DIRECTION: Pull every line of the entries that has the word "Python".

PROVIDED DATA:
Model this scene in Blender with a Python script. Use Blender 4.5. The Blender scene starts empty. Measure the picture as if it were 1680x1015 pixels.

==

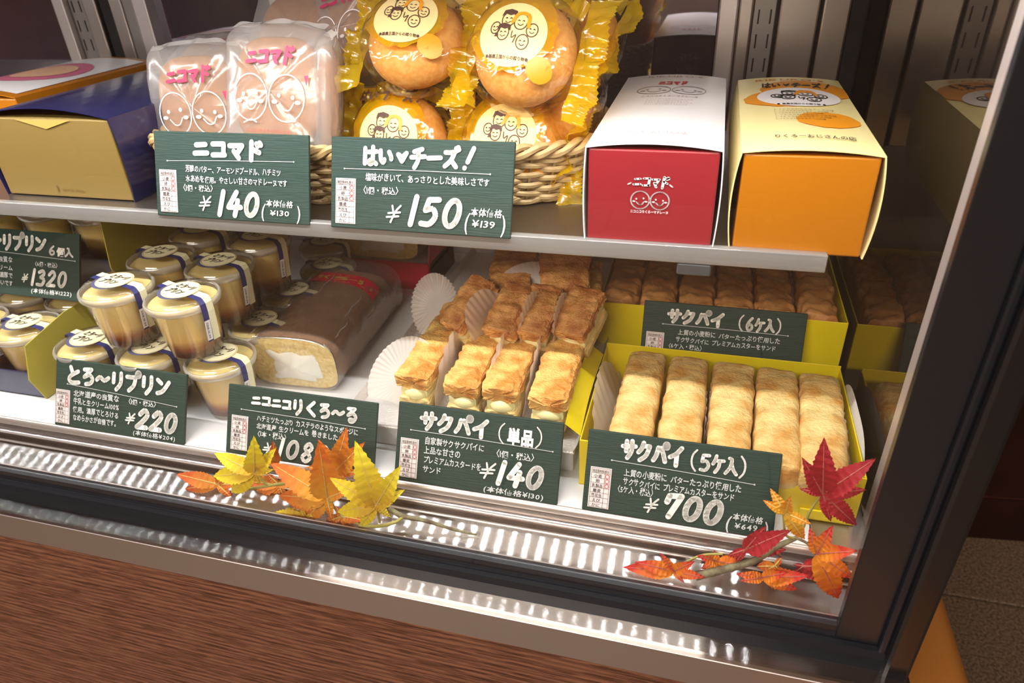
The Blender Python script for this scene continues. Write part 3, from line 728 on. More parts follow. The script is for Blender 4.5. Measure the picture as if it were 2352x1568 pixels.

...

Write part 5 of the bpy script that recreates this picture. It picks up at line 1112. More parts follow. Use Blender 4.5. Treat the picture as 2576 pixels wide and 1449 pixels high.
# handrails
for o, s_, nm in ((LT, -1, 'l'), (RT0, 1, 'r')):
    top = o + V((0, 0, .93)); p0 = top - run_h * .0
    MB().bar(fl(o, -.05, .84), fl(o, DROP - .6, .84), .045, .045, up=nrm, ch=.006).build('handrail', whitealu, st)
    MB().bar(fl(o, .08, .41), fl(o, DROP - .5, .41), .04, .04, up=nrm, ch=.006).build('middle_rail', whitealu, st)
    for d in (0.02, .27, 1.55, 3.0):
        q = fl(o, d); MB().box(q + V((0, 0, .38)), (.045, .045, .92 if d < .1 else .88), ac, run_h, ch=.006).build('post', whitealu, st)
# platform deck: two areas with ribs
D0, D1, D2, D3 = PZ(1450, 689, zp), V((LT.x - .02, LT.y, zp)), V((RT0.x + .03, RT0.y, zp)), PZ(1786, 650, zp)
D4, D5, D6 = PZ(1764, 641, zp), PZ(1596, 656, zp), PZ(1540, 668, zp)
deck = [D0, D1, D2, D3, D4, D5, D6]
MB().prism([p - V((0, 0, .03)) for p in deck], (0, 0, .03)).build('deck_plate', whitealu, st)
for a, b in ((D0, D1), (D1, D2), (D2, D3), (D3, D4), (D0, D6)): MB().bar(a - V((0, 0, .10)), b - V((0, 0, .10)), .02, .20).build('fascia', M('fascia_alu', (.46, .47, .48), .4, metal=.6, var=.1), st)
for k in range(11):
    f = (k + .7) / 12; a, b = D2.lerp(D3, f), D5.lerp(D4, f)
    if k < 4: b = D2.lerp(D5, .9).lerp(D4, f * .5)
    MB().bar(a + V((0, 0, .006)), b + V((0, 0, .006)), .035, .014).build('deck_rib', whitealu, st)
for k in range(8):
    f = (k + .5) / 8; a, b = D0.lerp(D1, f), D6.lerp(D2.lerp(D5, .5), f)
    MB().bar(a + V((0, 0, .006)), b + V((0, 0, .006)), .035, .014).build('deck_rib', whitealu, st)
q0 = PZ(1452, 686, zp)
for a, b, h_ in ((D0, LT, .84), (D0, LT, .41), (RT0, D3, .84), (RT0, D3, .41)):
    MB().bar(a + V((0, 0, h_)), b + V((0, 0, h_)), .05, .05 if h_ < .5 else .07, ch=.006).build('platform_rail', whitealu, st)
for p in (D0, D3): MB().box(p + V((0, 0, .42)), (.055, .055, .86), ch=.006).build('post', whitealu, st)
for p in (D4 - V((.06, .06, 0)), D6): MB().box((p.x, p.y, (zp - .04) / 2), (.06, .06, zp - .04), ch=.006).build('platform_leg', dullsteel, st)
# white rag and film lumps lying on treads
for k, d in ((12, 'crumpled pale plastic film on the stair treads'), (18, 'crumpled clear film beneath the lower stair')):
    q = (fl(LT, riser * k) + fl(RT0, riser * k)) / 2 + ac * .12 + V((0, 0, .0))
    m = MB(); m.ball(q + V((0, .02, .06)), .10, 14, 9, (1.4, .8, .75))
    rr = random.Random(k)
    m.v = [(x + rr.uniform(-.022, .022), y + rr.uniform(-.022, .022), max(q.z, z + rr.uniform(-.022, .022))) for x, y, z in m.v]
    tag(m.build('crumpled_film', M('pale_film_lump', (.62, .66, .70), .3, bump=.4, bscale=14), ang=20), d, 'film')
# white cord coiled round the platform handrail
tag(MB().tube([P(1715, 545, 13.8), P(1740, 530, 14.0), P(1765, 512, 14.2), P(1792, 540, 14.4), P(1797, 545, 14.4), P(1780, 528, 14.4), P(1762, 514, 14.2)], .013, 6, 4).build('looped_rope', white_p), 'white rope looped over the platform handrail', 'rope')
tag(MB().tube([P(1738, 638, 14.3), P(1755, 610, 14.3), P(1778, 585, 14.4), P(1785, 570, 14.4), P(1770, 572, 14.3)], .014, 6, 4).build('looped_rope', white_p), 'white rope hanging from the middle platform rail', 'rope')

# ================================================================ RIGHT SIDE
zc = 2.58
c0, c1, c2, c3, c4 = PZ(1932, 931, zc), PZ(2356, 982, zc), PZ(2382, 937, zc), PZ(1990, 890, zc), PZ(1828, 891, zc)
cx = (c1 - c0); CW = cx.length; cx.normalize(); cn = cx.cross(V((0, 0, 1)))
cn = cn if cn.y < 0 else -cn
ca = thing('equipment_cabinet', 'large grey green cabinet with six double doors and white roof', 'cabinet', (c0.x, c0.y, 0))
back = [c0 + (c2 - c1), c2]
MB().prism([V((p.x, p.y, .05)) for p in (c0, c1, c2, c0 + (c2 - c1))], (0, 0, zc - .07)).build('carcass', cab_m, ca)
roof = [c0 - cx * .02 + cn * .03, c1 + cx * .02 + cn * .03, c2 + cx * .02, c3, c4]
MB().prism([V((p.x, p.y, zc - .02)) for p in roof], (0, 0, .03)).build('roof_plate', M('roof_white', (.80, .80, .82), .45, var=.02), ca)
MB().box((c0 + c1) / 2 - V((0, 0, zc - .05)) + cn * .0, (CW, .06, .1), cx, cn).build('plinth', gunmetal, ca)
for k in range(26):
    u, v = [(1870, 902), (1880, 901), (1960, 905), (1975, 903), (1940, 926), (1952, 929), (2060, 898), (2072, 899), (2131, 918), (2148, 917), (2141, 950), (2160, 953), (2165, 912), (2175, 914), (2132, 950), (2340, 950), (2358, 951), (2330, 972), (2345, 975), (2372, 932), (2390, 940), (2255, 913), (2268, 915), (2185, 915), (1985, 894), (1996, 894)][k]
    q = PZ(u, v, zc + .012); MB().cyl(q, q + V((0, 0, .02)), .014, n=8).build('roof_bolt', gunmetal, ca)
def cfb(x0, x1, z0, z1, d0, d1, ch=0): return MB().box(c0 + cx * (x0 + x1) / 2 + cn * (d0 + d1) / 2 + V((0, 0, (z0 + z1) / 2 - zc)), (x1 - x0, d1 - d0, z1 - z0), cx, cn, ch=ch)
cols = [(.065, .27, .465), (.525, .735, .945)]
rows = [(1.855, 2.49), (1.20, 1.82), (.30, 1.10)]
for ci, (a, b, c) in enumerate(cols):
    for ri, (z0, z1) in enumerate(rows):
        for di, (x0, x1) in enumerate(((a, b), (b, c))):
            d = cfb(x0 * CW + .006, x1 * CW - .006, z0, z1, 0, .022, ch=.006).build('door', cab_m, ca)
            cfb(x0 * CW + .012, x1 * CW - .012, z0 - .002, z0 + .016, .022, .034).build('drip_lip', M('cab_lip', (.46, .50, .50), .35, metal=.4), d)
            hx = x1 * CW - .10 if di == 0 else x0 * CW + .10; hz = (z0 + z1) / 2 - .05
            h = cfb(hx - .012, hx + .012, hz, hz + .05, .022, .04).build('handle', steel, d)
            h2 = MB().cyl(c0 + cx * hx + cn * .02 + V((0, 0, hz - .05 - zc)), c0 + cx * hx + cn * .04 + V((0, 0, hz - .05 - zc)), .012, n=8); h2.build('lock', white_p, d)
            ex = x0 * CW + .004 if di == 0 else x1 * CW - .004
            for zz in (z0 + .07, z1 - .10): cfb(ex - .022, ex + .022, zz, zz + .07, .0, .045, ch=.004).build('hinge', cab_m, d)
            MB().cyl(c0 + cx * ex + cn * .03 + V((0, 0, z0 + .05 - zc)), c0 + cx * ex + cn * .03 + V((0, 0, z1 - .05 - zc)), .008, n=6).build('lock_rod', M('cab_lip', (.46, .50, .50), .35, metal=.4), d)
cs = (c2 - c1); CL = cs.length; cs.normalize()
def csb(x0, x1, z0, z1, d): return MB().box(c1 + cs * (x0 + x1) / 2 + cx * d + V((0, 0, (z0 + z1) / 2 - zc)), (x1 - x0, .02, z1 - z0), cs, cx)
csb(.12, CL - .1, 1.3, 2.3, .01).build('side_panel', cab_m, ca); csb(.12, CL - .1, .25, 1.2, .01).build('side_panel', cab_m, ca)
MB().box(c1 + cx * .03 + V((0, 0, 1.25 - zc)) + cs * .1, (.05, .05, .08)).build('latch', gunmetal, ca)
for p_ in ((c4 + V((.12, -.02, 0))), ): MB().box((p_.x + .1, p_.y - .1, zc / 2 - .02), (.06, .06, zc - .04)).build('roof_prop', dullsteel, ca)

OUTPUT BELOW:
Model this scene in Blender with a Python script. Use Blender 4.5. The Blender scene starts empty. Measure the picture as if it were 1680x1015 pixels.
The Blender Python script for this scene continues. Write part 3, from line 728 on. More parts follow. The script is for Blender 4.5. Measure the picture as if it were 2352x1568 pixels.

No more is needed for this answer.